Seth Wagoner (whose blog I've found via Stowe Boyd) quotes an interview with George Soros as follows:
We need to maintain law and order. We need to maintain peace in the world. We need to protect the environment. We need to have some degree of social justice, equality of opportunity. The markets are not designed to take care of those needs. That's a political process. And the market fundamentalists have managed to reduce providing those public goods.
So we have a distinction between market fundamentalism and, presumably, government enlightenment (those wonderfully reality-based bureaucrats).
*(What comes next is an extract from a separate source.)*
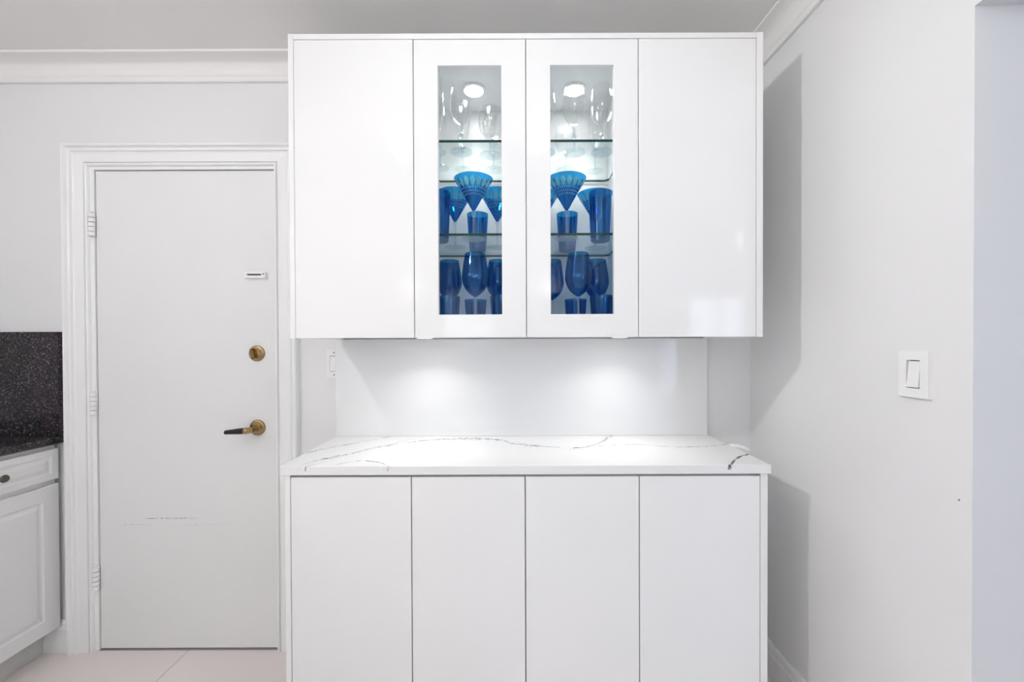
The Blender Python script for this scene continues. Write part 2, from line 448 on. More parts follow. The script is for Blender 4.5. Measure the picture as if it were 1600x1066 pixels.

Since I'm essentially a market anarchist, I tend to think that many more human needs can be met through the market than people like Soros might imagine -- yes, even needs for law, order, peace, justice, and environmental protection. But the choice is not only between profit-oriented companies and government force. There is a wide range of voluntary solutions that do not require the exchange of money -- mediation, arbitration, charitable giving, neighborhood organizations, international networks, educational institutions, student exchanges, boycotts, letter-writing campaigns, public protests, and much more. These endeavors share with market exchanges an essentially voluntary nature (which government force distinctly lacks). So call me a volutarist rather than a market fundamentalist, but no matter the nomenclature I encourage people like Soros to keep their political processes to themselves -- or, at the least, to an absolute minimum.